EraNusantara – Mimpi jadi software engineer di Negeri Paman Sam kini berubah jadi mimpi buruk. Gelar sarjana ilmu komputer yang dulu jadi tiket emas menuju karier cemerlang, kini justru terasa seperti beban. Abraham Rubio, lulusan baru ilmu komputer dan pemrograman gim dari Bloomfield College, adalah salah satu contohnya. Setelah 20 kali melamar pekerjaan sejak Mei lalu, ia masih belum mendapatkan tawaran kerja. "Hampir setiap hari saya buka LinkedIn, cuma buat scrolling cari peluang," ujarnya kepada eranusantara.co, menggambarkan betapa sulitnya mencari pekerjaan di bidang yang dulu begitu menjanjikan.

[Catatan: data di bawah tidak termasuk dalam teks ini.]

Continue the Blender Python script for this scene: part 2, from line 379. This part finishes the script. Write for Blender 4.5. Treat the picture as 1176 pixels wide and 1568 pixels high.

Kisah Abraham bukanlah kasus yang terisolasi. Laporan Oxford Economics pada Mei lalu menunjukkan penurunan 8% jumlah pekerjaan untuk lulusan baru di bidang ilmu komputer dan matematika sejak 2022. Data Indeed yang dirilis Bank Sentral St. Louis bahkan lebih mengejutkan: iklan lowongan software development anjlok 71% dari Februari 2022 hingga Agustus 2025!

Kecerdasan buatan (AI) menjadi kambing hitam di balik krisis ini. Meskipun banyak lulusan baru melihat AI sebagai peluang emas, kenyataannya perusahaan justru memanfaatkan AI untuk mengotomatiskan proses coding dan pengembangan software. Hal ini mengurangi kebutuhan tenaga manusia, terutama di level pemula.
Parahnya lagi, fenomena PHK massal di perusahaan teknologi raksasa semakin memperparah situasi. Microsoft, misalnya, baru saja melakukan PHK 9.000 karyawan, meskipun valuasinya mencapai US$ 4 triliun. CEO Satya Nadella bahkan mengakui bahwa hingga 30% kode Microsoft kini ditulis oleh AI.
Julio Rodriguez, lulusan Elms College, mengalami kesulitan serupa. Ia butuh lebih dari 150 lamaran sebelum akhirnya diterima sebagai data engineer. Namun, kebahagiaan itu tak bertahan lama. Bayang-bayang PHK terus menghantui. "Kerja di bidang teknologi memang menjanjikan, tapi kondisi pasar kerja sekarang bikin rasanya hampir mustahil dapat posisi," keluhnya kepada eranusantara.co.
Situasi ini menunjukkan perubahan dramatis di pasar kerja teknologi AS. Gelar sarjana ilmu komputer, yang dulu diburu banyak orang, kini tak lagi menjamin pekerjaan yang stabil. Tantangan bagi lulusan baru kini bukan hanya sekadar mendapatkan pekerjaan, tetapi juga bertahan di tengah gempuran otomatisasi dan ketidakpastian ekonomi.